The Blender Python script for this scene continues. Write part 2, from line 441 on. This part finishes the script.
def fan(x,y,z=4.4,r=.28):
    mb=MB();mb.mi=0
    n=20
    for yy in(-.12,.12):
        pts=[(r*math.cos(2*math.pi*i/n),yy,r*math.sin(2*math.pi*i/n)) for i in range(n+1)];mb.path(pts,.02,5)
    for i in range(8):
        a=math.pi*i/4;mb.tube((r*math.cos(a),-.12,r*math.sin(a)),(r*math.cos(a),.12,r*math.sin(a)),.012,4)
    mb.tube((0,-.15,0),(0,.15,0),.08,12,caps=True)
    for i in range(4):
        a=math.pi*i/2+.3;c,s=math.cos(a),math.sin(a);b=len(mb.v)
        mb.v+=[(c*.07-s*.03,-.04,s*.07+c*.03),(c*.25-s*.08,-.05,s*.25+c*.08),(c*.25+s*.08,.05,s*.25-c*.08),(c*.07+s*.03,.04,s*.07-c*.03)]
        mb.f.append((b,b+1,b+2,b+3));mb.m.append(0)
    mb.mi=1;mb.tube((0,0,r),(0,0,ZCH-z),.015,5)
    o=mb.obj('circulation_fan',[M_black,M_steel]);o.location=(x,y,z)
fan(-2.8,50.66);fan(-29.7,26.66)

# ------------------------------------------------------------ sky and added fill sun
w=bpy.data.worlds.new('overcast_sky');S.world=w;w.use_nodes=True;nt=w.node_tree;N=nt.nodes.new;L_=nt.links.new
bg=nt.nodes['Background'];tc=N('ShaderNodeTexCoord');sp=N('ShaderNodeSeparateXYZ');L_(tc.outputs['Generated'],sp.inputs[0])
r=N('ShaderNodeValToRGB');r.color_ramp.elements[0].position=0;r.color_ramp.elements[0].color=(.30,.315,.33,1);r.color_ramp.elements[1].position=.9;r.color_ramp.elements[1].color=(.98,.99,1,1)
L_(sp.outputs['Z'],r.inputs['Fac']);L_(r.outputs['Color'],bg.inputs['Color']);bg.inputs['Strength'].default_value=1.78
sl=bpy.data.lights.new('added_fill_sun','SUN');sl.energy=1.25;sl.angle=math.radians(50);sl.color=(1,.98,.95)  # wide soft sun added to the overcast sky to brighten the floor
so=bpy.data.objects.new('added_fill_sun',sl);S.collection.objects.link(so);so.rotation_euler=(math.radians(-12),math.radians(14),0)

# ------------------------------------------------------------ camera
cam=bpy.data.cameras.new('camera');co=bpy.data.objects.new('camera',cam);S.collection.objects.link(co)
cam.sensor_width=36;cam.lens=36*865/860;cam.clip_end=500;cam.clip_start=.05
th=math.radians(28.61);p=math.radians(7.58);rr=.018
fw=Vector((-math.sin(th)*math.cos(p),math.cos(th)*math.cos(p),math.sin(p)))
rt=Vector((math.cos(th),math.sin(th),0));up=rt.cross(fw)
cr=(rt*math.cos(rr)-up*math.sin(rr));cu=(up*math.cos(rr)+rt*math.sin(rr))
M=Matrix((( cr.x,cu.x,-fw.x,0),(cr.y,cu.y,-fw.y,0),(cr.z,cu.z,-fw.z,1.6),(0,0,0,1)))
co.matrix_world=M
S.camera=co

----

*What is expected:* Quote verbatim the opening lines of the listing above, ending with the line where "fan(-2.8,50.66);fan(-29.7,26.66)" appears; include both endpoints and nothing more.

*Task result:*
The Blender Python script for this scene continues. Write part 2, from line 441 on. This part finishes the script.
def fan(x,y,z=4.4,r=.28):
    mb=MB();mb.mi=0
    n=20
    for yy in(-.12,.12):
        pts=[(r*math.cos(2*math.pi*i/n),yy,r*math.sin(2*math.pi*i/n)) for i in range(n+1)];mb.path(pts,.02,5)
    for i in range(8):
        a=math.pi*i/4;mb.tube((r*math.cos(a),-.12,r*math.sin(a)),(r*math.cos(a),.12,r*math.sin(a)),.012,4)
    mb.tube((0,-.15,0),(0,.15,0),.08,12,caps=True)
    for i in range(4):
        a=math.pi*i/2+.3;c,s=math.cos(a),math.sin(a);b=len(mb.v)
        mb.v+=[(c*.07-s*.03,-.04,s*.07+c*.03),(c*.25-s*.08,-.05,s*.25+c*.08),(c*.25+s*.08,.05,s*.25-c*.08),(c*.07+s*.03,.04,s*.07-c*.03)]
        mb.f.append((b,b+1,b+2,b+3));mb.m.append(0)
    mb.mi=1;mb.tube((0,0,r),(0,0,ZCH-z),.015,5)
    o=mb.obj('circulation_fan',[M_black,M_steel]);o.location=(x,y,z)
fan(-2.8,50.66);fan(-29.7,26.66)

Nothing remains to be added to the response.